Vivir la experiencia de la Pascua, por el obispo de Sigüenza-Guadalajara, Atilano Rodríguez
Las celebraciones del Triduo Pascual nos ofrecen la posibilidad de participar en el misterio de la muerte y resurrección de Nuestro Señor Jesucristo. En la cruz de Cristo, que sigue siendo hoy ocasión de mofa y de desprecio por parte de muchos, los cristianos descubrimos el amor y la fidelidad de Jesucristo a la voluntad del Padre hasta las últimas consecuencias. El servicio y la entrega amorosa al Padre y a los hombres, con los que había vivido, permanecen inalterables hasta el último instante de su existencia.
Por esta fidelidad, libertad y amor incondicional de Jesús, el Padre lo resucita de entre los muertos. El que no se había dejado vencer por el odio y la violencia de quienes lo condenan a muerte, sino que hizo frente a las mismas con el amor y el perdón no podía permanecer para siempre en la muerte. Al resucitarlo de entre los muertos, el Padre deja constancia de que Jesucristo era su Hijo muy amado, el predilecto.
A partir de este acontecimiento, todo se ve con nueva luz. Los apóstoles, que habían experimentado la tristeza, la frustración, el desánimo y el miedo ante el futuro como consecuencia de la muerte del Maestro, con las apariciones y los encuentros después de la resurrección, recobran la esperanza, experimentan la alegría del encuentro y participan de su paz. Esto les permite entender todo lo que Jesús había hecho a lo largo de la vida y todo lo que les había enseñado.
Una vez resucitado de entre los muertos, Cristo ya no muere más. Permanece para siempre con nosotros, invitándonos a participar de su vida de resucitado. En todas las ocasiones tendríamos que actuar como criaturas nuevas, muriendo a nosotros mismos, a nuestros pecados y a los criterios del mundo para vivir como hombres nuevos, revestidos de los sentimientos y criterios de Cristo. Si estuviésemos verdaderamente convencidos de esta gran verdad, cada instante de la vida sería una experiencia pascual.
La espiritualidad cristiana debería ser también una espiritualidad de Pascua. Injertados en la vida nueva de Cristo en virtud del bautismo, estamos llamados a estar con Él, a permanecer en Él y a comportarnos con plena conciencia de enviados. Como hizo con los apóstoles y con tantas personas a las que invitó a dejarlo todo para seguirle, el Señor, hoy, nos llama a cada bautizado para estar con Él y para enviarnos hasta los últimos confines de la tierra con el encargo de actuar siempre en su nombre.

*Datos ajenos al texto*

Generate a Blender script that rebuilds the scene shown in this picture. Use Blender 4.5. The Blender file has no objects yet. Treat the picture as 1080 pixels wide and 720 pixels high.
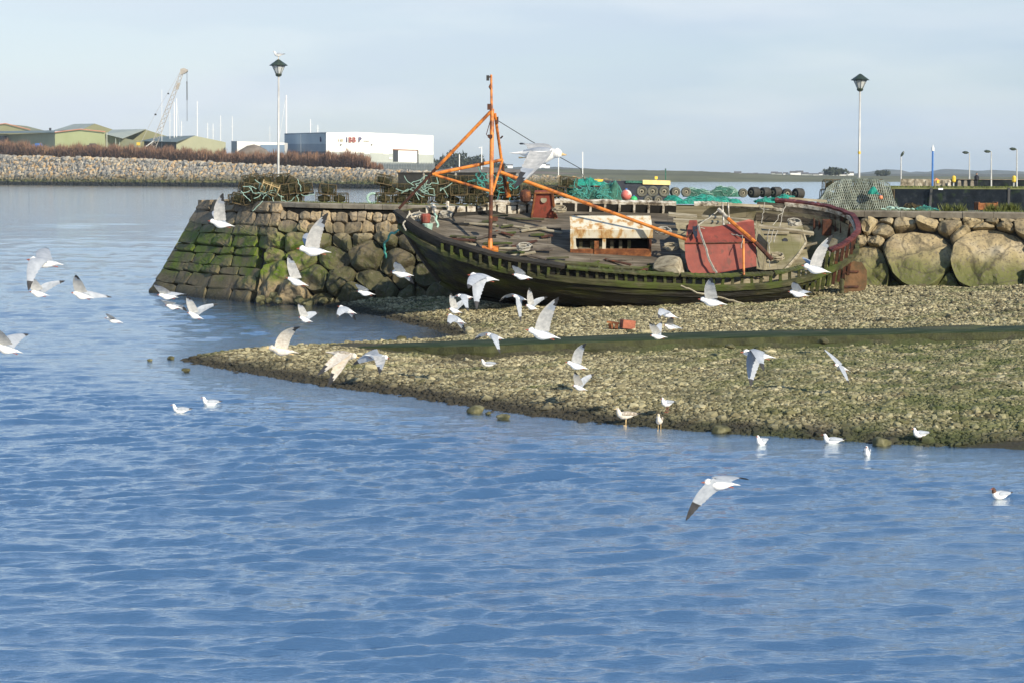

En las celebraciones sacramentales, especialmente en la Eucaristía, los cristianos actualizamos mediante la acción del Espíritu Santo el misterio de la muerte y resurrección del Señor hasta que el vuelva. Esta participación es real, aunque no sea plena y total, pues mientras estamos de camino hacia la casa del Padre, contemplamos la presencia del Señor en medio de nosotros con las limitaciones propias de la condición humana y bajo la oscuridad de la fe. Cuando el Señor nos llame a salir de este mundo, entonces podremos contemplarle cara a cara, tal cual es.
Mientras llega ese momento, regalemos nuestra vida, nuestro amor y servicio a los demás, especialmente a los más necesitados. Aunque en ocasiones resulte costoso descubrir la presencia del Resucitado en ellos, no olvidemos nunca que son presencia viva del Resucitado y que seremos juzgados de nuestro amor o desprecio a sus necesidades: “Cuantas veces hicisteis eso a uno de estos hermanos míos más pequeños, a mí me lo hicisteis” (Mat 25, 40).
Feliz Pascua de la Resurrección del Señor para todos.